Friday, June 16, 2017

SDTM, XPT and the constitution

Imagine that the constitution of your country would state "cars must be powered by gasoline".
Would you find that acceptable?
Now, we all know that most cars are powered by gasoline, but such a statement in the constitution would give electrical cars no chance at all, even when these are more friendly to the environment.

Something very similar happens at CDISC: the new SDTM Model v.1.6 (so not the Implementation Guide) has been written with only 1 implementation in mind: SAS-XPT format.

Standards models should be developed and published independent of the transport format. A very good example is HL7-FHIR for which there are three technical implementations: XML, JSON and RDF. The documentation has been published in a transport format independent way. It is only when you go to the examples (which you can consider as an Implementation Guide) that you will see something about the transport format.

So, as part of the public review of the SDTM Model v.1.6, I asked the SDTM team to change the text of the model in such a way that it is transport format neutral. This would then allow other transport formats such as XML (e.g. Dataset-XML), JSON and RDF for porting SDTM data in the future.

My request was turned down.
Here is the justification of the SDTM team (snapshot from the JIRA site):

"Considered for future" is the usual expression of the team for "refused".

This answer is indeed a "doom loop": it gives the FDA a reason for further refusing to allow a modern format. When asked about it, they can then say "we can't do that, it is not allowed by the SDTM model".

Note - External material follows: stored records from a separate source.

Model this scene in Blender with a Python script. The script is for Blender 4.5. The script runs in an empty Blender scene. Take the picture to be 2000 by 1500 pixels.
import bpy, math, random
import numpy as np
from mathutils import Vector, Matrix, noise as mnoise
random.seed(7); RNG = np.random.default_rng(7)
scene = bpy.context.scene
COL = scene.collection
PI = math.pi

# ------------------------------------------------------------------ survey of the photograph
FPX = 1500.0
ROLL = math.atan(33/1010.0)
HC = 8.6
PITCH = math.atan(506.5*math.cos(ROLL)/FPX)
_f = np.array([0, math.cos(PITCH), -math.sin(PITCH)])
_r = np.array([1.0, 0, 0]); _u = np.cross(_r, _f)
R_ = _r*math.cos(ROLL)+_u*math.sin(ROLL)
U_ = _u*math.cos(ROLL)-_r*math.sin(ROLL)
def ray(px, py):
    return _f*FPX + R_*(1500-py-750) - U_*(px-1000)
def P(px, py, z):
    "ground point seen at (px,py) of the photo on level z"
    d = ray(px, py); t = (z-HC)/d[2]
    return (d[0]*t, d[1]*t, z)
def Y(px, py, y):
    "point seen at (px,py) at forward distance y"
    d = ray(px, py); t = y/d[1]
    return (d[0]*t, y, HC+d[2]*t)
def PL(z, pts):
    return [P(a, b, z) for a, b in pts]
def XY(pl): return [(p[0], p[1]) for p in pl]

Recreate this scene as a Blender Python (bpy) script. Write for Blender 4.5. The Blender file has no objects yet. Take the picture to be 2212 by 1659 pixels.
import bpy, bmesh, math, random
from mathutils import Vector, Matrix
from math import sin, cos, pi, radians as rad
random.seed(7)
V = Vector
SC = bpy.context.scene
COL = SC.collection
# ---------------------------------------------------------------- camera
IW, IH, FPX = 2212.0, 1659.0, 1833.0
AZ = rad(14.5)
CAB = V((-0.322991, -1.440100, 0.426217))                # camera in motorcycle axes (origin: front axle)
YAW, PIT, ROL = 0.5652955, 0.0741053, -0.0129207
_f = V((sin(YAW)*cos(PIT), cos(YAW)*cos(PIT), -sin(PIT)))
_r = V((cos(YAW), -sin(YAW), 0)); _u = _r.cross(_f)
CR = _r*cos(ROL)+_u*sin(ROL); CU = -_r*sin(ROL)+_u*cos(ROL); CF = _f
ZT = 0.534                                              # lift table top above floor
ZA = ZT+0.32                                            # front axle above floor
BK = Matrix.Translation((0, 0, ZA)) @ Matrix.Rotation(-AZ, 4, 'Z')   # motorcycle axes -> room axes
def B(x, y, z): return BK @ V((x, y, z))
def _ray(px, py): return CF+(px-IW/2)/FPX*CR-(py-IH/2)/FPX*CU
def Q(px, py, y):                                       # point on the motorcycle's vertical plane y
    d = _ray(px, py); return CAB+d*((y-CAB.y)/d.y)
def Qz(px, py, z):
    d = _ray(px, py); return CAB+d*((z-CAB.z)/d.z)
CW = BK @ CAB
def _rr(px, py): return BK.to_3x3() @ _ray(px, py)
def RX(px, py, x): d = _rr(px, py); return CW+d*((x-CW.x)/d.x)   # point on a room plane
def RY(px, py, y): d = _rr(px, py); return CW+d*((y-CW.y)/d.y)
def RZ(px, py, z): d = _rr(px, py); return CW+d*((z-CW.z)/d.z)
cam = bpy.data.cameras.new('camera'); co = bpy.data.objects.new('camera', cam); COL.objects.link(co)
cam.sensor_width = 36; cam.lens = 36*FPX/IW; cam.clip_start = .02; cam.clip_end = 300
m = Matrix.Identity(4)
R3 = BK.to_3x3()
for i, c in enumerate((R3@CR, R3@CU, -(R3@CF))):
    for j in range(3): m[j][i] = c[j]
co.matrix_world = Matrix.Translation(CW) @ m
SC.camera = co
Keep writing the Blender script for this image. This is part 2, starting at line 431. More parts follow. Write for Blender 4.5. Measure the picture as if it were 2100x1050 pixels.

I have been observing in the last 5-10 years that the SDTM model and standard has been evolved in such a way that all first principles have been thrown away, such as avoidance of data redundancy, no derived data, and separation between model and implementation. This makes it more and more difficult to implement and ruins data quality. Essentially, one can say that it has been steered into a "dead end".

How can this be changed?
I must honestly say that I do not know the answer. "The train has left the station, but is it on the right track?" is a question that is even not posed within CDISC, and especially not within the SDTM team. Maybe the team needs some strong guidance itself, or responsibilities must be reassigned. There are some bright progressive people within CDISC but these are not involved in SDTM. Maybe it is time to give them the lead in SDTM development.

1 comment:

  1. I agree, Jozef. One of the unfortunate consequences of this stubborn resistance is that it effectively cuts off SDTM from being considered as a valid model for other research and analytical purposes other than submission to FDA and PMDA, since other technical experts might dismiss it as hopelessly obsolete. It's way past time to make the model more generalized, and let the SDTMIG for XPT deal with the limitations and restrictions of XPT. Perhaps this would inspire others to try to use the SDTM for other use cases, extending its reach and future lifespan.